Much more is at stake than in the 2020 return-to-play negotiations, and the two sides never came to an agreement then. Now, the players are pushing for meaningful changes to a system with a track record of tanking, service-time manipulation and a luxury tax that functions like a soft salary cap. The owners would prefer a CBA closer to status quo, with some additions like expanded playoffs.

In short, this could take a while.

Commissioner Rob Manfred last week expressed a more optimistic view, telling reporters in Orlando, “You’re always one breakthrough away from making an agreement.”

The urgency of the moment also has inspired a plan for more frequent bargaining. MLB announced Friday, in a statement to national media, that members of the owners’ bargaining committee would be joining in-person meetings with the MLBPA every day next week.

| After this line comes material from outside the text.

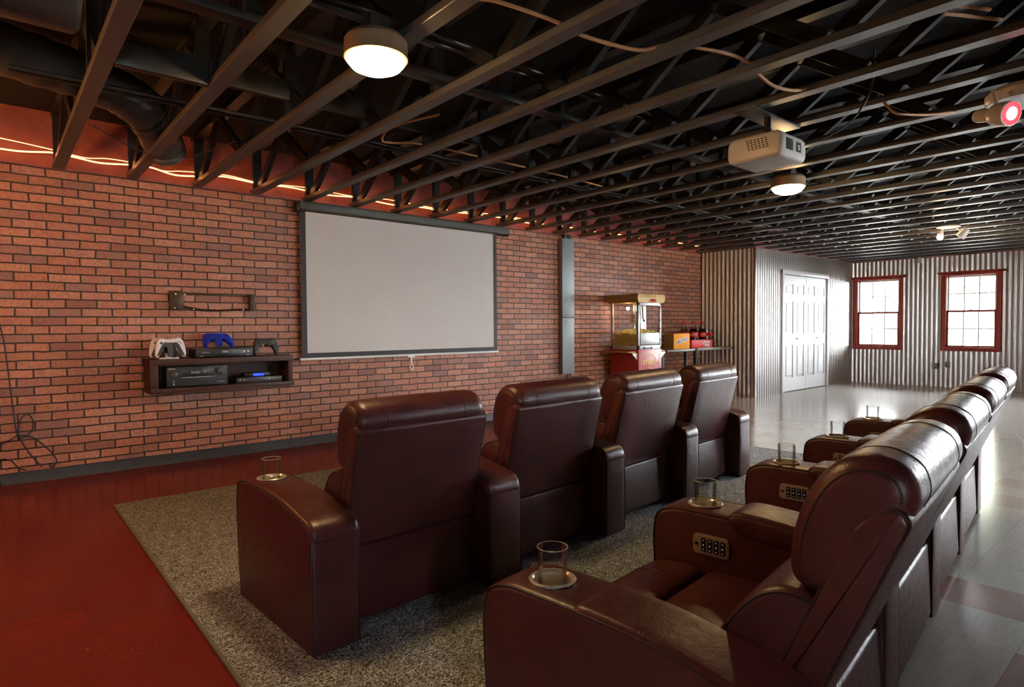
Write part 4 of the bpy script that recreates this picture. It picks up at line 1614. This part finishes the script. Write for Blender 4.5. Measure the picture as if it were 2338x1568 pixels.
# ------------------------------------------------------------------ outside the windows
m = MB().use('grass')
m.box(FX + .12, 45, -25, 30, -.35, -.25)
struct(m.build('ground', angle=0))
t = thing('neighbouring_house', 'pale house seen washed out through the left window', 'house', (23.5, 7.2, -.25))
m = MB().use('siding')
m.box(0, 6, -3.4, 5, 0, 5.2)
for k in range(20):
    m.box(-.02, 0, -3.4, 5, k * .26, k * .26 + .02)
m.build('wall', t, angle=0)
m = MB().use('roof')
m.prism([(-.6, 5.1), (3, 7.4), (6.6, 5.1)], lambda a, z, d: (a, d, z), -3.8, 5.4)
m.build('roof', t, angle=0)
for yy, z in ((-1.9, 2.4), (-.4, 2.4), (1.8, 2.4), (-.4, 1.0)):
    m = MB().use('case')
    m.box(-.03, .02, yy, yy + .75, z, z + 1.05)
    m.build('house_window', t, angle=0)
t = thing('yard_tree', 'pale leafy tree seen through the right window', 'tree', (21.5, 4.1, -.25))
m = MB().use('bark')
m.tube([(0, 0, 0), (.05, 0, 1.2), (0, .1, 2.4), (.1, .1, 3.6)], [.16, .13, .1, .05], 10)
m.build('trunk', t)
m = MB().use('leaf')
for i in range(1500):
    a, u = rnd.random() * 2 * PI, rnd.uniform(-1, 1)
    rr = 1.5 * rnd.random() ** .4
    c = Vector((rr * math.sqrt(1 - u * u) * math.cos(a), rr * math.sqrt(1 - u * u) * math.sin(a) * 1.1, 3.0 + rr * u * .95))
    q = Euler((rnd.random() * 6, rnd.random() * 6, rnd.random() * 6)).to_matrix()
    s_ = rnd.uniform(.06, .12)
    vs = [m.bm.verts.new(c + q @ Vector(p) * s_) for p in ((-1, 0, 0), (0, -.5, .1), (1, 0, 0), (0, .5, .1))]
    m.face(vs)
m.build('crown', t, angle=0)

# ------------------------------------------------------------------ light
def lamp(name, typ, loc, energy, col, size=.1, rot=None, **kw):
    l = bpy.data.lights.new(name, typ)
    l.energy = energy
    l.color = col
    if typ == 'POINT':
        l.shadow_soft_size = size
    o = bpy.data.objects.new(name, l)
    COL.link(o)
    o.location = loc
    if rot:
        o.rotation_euler = rot
    for k, v in kw.items():
        setattr(l, k, v)
    return o


WARM = (1., .42, .11)
# unseen warm point light, added near the brick to brighten it orange
for x, y, e in ((-.9, 4.0, 72),):
    lamp('brick_fill_light', 'POINT', (x, y, 2.28), e, WARM, .12)
# daylight: portals in the window openings
for y0, y1 in WIN:
    l = lamp('window_portal', 'AREA', (FX + .12, (y0 + y1) / 2, (WZ0 + WZ1) / 2), 1, (1, 1, 1), rot=(0, PI / 2, 0), shape='RECTANGLE', size=WZ1 - WZ0 - .1, size_y=y1 - y0 - .1)
    l.data.cycles.is_portal = True
for x0, x1 in FILL_WIN:
    l = lamp('window_portal', 'AREA', ((x0 + x1) / 2, RY0 - .12, (WZ0 + WZ1) / 2), 1, (1, 1, 1), rot=(-PI / 2, 0, 0), shape='RECTANGLE', size=x1 - x0 - .1, size_y=WZ1 - WZ0 - .1)
    l.data.cycles.is_portal = True

W = bpy.data.worlds.new('World')
sc.world = W
W.use_nodes = True
nt = W.node_tree
nt.nodes.clear()
ow = nt.nodes.new('ShaderNodeOutputWorld')
bg = nt.nodes.new('ShaderNodeBackground')
bg.inputs[0].default_value = (.93, .97, 1., 1)
bg.inputs[1].default_value = 82.
nt.links.new(bg.outputs[0], ow.inputs[0])

# ------------------------------------------------------------------ camera
f_px, yaw, pitch, roll, hcam = 1392.215, .8631, -.0275, -.0065, 1.1688
fw = Vector((math.cos(yaw) * math.cos(pitch), math.sin(yaw) * math.cos(pitch), math.sin(pitch)))
r0 = Vector((math.sin(yaw), -math.cos(yaw), 0))
u0 = r0.cross(fw)
rv = r0 * math.cos(roll) + u0 * math.sin(roll)
uv = -r0 * math.sin(roll) + u0 * math.cos(roll)
cd = bpy.data.cameras.new('Camera')
cd.sensor_fit = 'HORIZONTAL'
cd.sensor_width = 36
cd.lens = f_px * 36 / 2338
cd.clip_start = .05
cd.clip_end = 200
co = bpy.data.objects.new('Camera', cd)
COL.link(co)
mw = Matrix((rv, uv, -fw)).transposed().to_4x4()
mw.translation = (0, 0, hcam)
co.matrix_world = mw
sc.camera = co

vs = sc.view_settings
vs.view_transform = 'Standard'
vs.look = 'None'
vs.gamma = 1
vs.use_curve_mapping = False
vs.exposure = .3
cy = sc.cycles
cy.use_denoising = True
cy.max_bounces = 10
cy.diffuse_bounces = 5
cy.glossy_bounces = 4
cy.transmission_bounces = 8
cy.sample_clamp_indirect = 6.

So far, however, each new proposal has brought reports of only modest movement.

At the same time, the tensions between the two parties have played out publicly, where fan opinion can be leveraged. The back-and forth over federal mediation is a perfect example.

“We’re doing everything we can to get a deal done for our fans,” Manfred said in a news conference at the owners’ meetings in Orlando last week. “We had hoped that a federal mediator could provide some assistance to help the parties work through their differences and break the deadlock.”

With those comments, Manfred pointed the finger at the players association, which had formally rejected the request for mediation the day after the owners proposed it. But the players had already made their stance clear: #AtTheTable.

“We really wanted to get the ball moving forward with what we thought was going to be a counter from MLB at that time,” Happ said, “instead of heading into a pattern of mediation that hasn’t proved very fruitful in the past.”

Happ was referencing 1994, coincidentally the year he was born, when mediation failed to help MLB and the players association to an agreement. That strike was the longest work stoppage in MLB history, wiping out the rest of the regular season and the whole postseason. This lockout ranks No. 2 in length.

“It’s definitely been a history lesson,” Happ said. “At the same time, it’s a completely new age. . . . Players never had the ability to voice their opinions on social media, to have podcasts have a platform to openly talk about some of these issues.”

Happ himself has addressed aspects of the labor dispute on his podcast, “The Compound,” which he hosts with Cubs pitching prospect Dakota Mekkes and Tigers infielder Zack Short. Happ also partners with Connect Roasters, which introduced its “lockout blend” coffee this week. A portion of the proceeds go to The Players Trust, the charitable arm of the MLBPA.

Social media, however, is the more widespread direct communication method between players and fans. And the players have tapped into it to combat the league’s narrative with their own.

Even back in 2020, when return-to-play talks stalled, players started posting, “Tell us when and where.” This winter, when mlb.com wiped the site of player headshots for the lockout, replacing them with a faceless gray figure, players across MLB changed their social-media avatars to that blank headshot.

Among the Cubs, Marcus Stroman, whom the club signed just before the lockout, is the most active on Twitter. And he often levels criticism against Manfred.

“The players are ready,” Stroman posted last week. “Just waiting on Commander Manfred to stop ruining the game.”

Asked last week about players on social media expressing their distrust of the league and commissioner, Manfred dismissed the critiques.

“I don’t pay a lot of attention to social media, I’ll be honest with you,” he said in the news conference. “I think most of the commentary that’s out there is tactical.”

Maybe he should pay attention. Because while Manfred and the owners continue to use news conferences and releases as their direct line to fans, the players are switching things up.

The CBA fight itself is all about details, precise language and figures. But most baseball fans aren’t labor experts.

Getting fans to understand, and even get behind, bargaining goals takes connection and effective communication. Neither side has perfected an approach, but the players have begun to carve out a unified message.

“We want to be on the right side of leaving baseball better than we found it,” Happ said. “We want to do that for the player groups to come, but we want to do that for the fans. And that’s having competitive teams, and teams that are going out and trying to win every year and giving fan bases something to cheer for. That’s the biggest thing that we’re trying to impress upon people: That’s what we’re fighting for.”